Rowhammer Vulnerability Can Bypass ECC Memory Chips

New research finds that the Rowhammer vulnerability can be adjusted to bypass ECC memory chips, exposing processors to an attack.

Larry Loeb, Blogger, Informationweek

November 27, 2018

3 Min Read

About four years ago, the Rowhammer vulnerability in DRAM memory chips emerged. It came about by "hammering" -- many reads or write access -- a particular memory location causing a bit to change state in a completely different location.

The Rowhammer problem was hardware-based and could be done on different chips from different manufactures. It turned out that it could be carried out from Javascript, or even across the network on a remote server.
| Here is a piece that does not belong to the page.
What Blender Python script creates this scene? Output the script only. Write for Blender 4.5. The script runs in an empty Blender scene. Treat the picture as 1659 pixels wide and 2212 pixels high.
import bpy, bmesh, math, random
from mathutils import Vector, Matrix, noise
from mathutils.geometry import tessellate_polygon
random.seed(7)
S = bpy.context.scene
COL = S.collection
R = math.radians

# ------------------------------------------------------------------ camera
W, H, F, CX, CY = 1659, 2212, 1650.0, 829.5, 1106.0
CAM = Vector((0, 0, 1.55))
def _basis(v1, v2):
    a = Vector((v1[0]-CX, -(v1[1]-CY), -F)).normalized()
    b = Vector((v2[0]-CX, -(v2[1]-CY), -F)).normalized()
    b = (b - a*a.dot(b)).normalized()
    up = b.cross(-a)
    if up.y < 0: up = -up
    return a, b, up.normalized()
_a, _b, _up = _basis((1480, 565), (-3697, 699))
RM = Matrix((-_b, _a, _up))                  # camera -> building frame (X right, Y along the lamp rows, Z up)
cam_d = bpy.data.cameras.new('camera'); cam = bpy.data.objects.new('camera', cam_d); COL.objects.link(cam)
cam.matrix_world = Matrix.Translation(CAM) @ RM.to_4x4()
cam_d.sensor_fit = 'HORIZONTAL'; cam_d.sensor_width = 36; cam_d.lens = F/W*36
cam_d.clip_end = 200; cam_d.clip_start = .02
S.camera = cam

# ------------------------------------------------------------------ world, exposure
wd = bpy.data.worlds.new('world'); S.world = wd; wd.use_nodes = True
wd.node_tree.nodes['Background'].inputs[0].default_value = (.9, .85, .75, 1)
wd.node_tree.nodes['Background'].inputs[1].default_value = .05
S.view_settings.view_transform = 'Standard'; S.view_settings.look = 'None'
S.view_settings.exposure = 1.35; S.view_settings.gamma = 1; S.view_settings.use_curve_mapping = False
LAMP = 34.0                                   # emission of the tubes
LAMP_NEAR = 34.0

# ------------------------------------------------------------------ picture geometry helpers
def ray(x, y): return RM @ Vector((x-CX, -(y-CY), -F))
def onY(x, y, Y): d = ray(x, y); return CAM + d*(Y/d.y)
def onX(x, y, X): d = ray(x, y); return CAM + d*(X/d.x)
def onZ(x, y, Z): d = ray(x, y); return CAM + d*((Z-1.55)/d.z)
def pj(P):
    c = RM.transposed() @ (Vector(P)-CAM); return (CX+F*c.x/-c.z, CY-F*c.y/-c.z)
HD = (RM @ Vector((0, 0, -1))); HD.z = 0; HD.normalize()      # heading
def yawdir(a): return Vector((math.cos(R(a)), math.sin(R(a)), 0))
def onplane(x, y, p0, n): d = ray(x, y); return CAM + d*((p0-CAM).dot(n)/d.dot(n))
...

It was thought that error-correcting code-style memory was resistant to this, since it stores extra -- or redundant -- information that the CPU uses to detect and repair these "bit flips."

Now, however, Security researchers from Vrije Universiteit Amsterdam have found out that Rowhammer attacks will work on error-correcting code (ECC) memory chips. It turns out that ECC is not a protection against this kind of attack.

(Source: iStock)

(Source: iStock)

The researchers posted in their blog that they first had to reverse engineer how ECC memory worked to determine this, since manufacturers don't want to give out details about it.

In their report, researchers used Intel Xeon E3-1270 v3 CPU (Haswell), AMD Opteron 6376 CPU (Bulldozer), Xeon E5-2650 v1 (Sandy Bridge), and Intel Xeon E5-2620 v1 CPU (Sandy Bridge) in their research. They did not name the memory DIMMs that they tested.

They found that ECC merely slows down the Rowhammer attack and is not enough to stop it.

ECC technology was designed to stop one bit flip caused by something out of the ordinary, such as a cosmic ray hitting a chip in a satellite. However, it has quirks. If it detects two bit flips, it makes the program crash because it cannot repair itself.

That's why ECC was thought to be a protection. A single Rowhammer bit flip would be corrected, while two bit flips break the system.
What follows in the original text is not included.